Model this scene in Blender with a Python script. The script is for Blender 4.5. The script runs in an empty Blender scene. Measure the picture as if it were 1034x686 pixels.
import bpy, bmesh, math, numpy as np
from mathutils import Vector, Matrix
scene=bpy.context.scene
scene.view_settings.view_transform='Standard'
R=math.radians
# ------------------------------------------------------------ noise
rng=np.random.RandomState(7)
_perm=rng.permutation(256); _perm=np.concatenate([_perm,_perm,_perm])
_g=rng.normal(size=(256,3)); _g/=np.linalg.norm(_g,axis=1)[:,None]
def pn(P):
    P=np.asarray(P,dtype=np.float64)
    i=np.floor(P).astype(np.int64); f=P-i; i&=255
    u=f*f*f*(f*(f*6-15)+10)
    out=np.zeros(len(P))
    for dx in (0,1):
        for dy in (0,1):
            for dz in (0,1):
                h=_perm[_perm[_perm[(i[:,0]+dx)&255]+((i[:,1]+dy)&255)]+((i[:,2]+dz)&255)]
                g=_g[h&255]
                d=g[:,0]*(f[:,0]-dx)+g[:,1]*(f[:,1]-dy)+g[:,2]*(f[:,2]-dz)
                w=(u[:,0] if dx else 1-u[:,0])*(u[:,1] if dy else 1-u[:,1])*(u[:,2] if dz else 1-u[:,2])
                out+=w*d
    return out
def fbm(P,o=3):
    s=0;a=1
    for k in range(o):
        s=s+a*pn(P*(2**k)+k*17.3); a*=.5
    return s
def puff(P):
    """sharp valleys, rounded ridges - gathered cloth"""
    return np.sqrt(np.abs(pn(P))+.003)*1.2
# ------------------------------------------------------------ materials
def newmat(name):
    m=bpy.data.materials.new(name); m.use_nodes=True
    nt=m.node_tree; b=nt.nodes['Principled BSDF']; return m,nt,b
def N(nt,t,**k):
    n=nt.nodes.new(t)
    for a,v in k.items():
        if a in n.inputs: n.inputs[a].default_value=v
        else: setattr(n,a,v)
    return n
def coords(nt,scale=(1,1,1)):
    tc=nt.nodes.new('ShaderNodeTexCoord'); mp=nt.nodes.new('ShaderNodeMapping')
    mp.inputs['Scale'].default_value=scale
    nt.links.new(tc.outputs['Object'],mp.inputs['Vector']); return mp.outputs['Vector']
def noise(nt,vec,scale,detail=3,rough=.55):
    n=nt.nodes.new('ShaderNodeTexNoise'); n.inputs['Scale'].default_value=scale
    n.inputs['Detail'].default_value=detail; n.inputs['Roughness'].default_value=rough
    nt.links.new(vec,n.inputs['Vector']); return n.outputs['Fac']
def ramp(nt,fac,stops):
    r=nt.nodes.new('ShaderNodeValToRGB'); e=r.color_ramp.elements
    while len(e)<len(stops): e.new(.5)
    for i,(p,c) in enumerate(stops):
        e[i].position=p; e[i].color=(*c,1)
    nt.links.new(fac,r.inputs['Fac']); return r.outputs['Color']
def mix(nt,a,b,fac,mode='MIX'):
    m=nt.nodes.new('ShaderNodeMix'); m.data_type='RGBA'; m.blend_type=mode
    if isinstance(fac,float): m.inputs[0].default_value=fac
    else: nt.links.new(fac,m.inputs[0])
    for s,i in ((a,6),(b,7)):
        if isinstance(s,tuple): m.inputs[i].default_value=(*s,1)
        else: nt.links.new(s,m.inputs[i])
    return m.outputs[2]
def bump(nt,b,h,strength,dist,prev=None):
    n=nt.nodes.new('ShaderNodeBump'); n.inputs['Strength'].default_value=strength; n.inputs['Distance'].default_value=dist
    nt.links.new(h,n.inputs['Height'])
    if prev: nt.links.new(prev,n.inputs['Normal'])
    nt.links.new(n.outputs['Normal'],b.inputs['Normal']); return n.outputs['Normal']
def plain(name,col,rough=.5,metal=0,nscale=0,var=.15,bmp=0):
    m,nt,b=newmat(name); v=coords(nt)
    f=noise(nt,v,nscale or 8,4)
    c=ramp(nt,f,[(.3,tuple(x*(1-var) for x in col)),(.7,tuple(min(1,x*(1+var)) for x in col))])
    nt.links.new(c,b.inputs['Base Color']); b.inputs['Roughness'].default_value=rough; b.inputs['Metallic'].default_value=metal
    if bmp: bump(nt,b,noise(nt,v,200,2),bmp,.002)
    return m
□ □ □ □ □
Description of the task. All the data must be duplicated exactly, with nothing added or removed.

In response.
Model this scene in Blender with a Python script. The script is for Blender 4.5. The script runs in an empty Blender scene. Measure the picture as if it were 1034x686 pixels.
import bpy, bmesh, math, numpy as np
from mathutils import Vector, Matrix
scene=bpy.context.scene
scene.view_settings.view_transform='Standard'
R=math.radians
# ------------------------------------------------------------ noise
rng=np.random.RandomState(7)
_perm=rng.permutation(256); _perm=np.concatenate([_perm,_perm,_perm])
_g=rng.normal(size=(256,3)); _g/=np.linalg.norm(_g,axis=1)[:,None]
def pn(P):
    P=np.asarray(P,dtype=np.float64)
    i=np.floor(P).astype(np.int64); f=P-i; i&=255
    u=f*f*f*(f*(f*6-15)+10)
    out=np.zeros(len(P))
    for dx in (0,1):
        for dy in (0,1):
            for dz in (0,1):
                h=_perm[_perm[_perm[(i[:,0]+dx)&255]+((i[:,1]+dy)&255)]+((i[:,2]+dz)&255)]
                g=_g[h&255]
                d=g[:,0]*(f[:,0]-dx)+g[:,1]*(f[:,1]-dy)+g[:,2]*(f[:,2]-dz)
                w=(u[:,0] if dx else 1-u[:,0])*(u[:,1] if dy else 1-u[:,1])*(u[:,2] if dz else 1-u[:,2])
                out+=w*d
    return out
def fbm(P,o=3):
    s=0;a=1
    for k in range(o):
        s=s+a*pn(P*(2**k)+k*17.3); a*=.5
    return s
def puff(P):
    """sharp valleys, rounded ridges - gathered cloth"""
    return np.sqrt(np.abs(pn(P))+.003)*1.2
# ------------------------------------------------------------ materials
def newmat(name):
    m=bpy.data.materials.new(name); m.use_nodes=True
    nt=m.node_tree; b=nt.nodes['Principled BSDF']; return m,nt,b
def N(nt,t,**k):
    n=nt.nodes.new(t)
    for a,v in k.items():
        if a in n.inputs: n.inputs[a].default_value=v
        else: setattr(n,a,v)
    return n
def coords(nt,scale=(1,1,1)):
    tc=nt.nodes.new('ShaderNodeTexCoord'); mp=nt.nodes.new('ShaderNodeMapping')
    mp.inputs['Scale'].default_value=scale
    nt.links.new(tc.outputs['Object'],mp.inputs['Vector']); return mp.outputs['Vector']
def noise(nt,vec,scale,detail=3,rough=.55):
    n=nt.nodes.new('ShaderNodeTexNoise'); n.inputs['Scale'].default_value=scale
    n.inputs['Detail'].default_value=detail; n.inputs['Roughness'].default_value=rough
    nt.links.new(vec,n.inputs['Vector']); return n.outputs['Fac']
def ramp(nt,fac,stops):
    r=nt.nodes.new('ShaderNodeValToRGB'); e=r.color_ramp.elements
    while len(e)<len(stops): e.new(.5)
    for i,(p,c) in enumerate(stops):
        e[i].position=p; e[i].color=(*c,1)
    nt.links.new(fac,r.inputs['Fac']); return r.outputs['Color']
def mix(nt,a,b,fac,mode='MIX'):
    m=nt.nodes.new('ShaderNodeMix'); m.data_type='RGBA'; m.blend_type=mode
    if isinstance(fac,float): m.inputs[0].default_value=fac
    else: nt.links.new(fac,m.inputs[0])
    for s,i in ((a,6),(b,7)):
        if isinstance(s,tuple): m.inputs[i].default_value=(*s,1)
        else: nt.links.new(s,m.inputs[i])
    return m.outputs[2]
def bump(nt,b,h,strength,dist,prev=None):
    n=nt.nodes.new('ShaderNodeBump'); n.inputs['Strength'].default_value=strength; n.inputs['Distance'].default_value=dist
    nt.links.new(h,n.inputs['Height'])
    if prev: nt.links.new(prev,n.inputs['Normal'])
    nt.links.new(n.outputs['Normal'],b.inputs['Normal']); return n.outputs['Normal']
def plain(name,col,rough=.5,metal=0,nscale=0,var=.15,bmp=0):
    m,nt,b=newmat(name); v=coords(nt)
    f=noise(nt,v,nscale or 8,4)
    c=ramp(nt,f,[(.3,tuple(x*(1-var) for x in col)),(.7,tuple(min(1,x*(1+var)) for x in col))])
    nt.links.new(c,b.inputs['Base Color']); b.inputs['Roughness'].default_value=rough; b.inputs['Metallic'].default_value=metal
    if bmp: bump(nt,b,noise(nt,v,200,2),bmp,.002)
    return m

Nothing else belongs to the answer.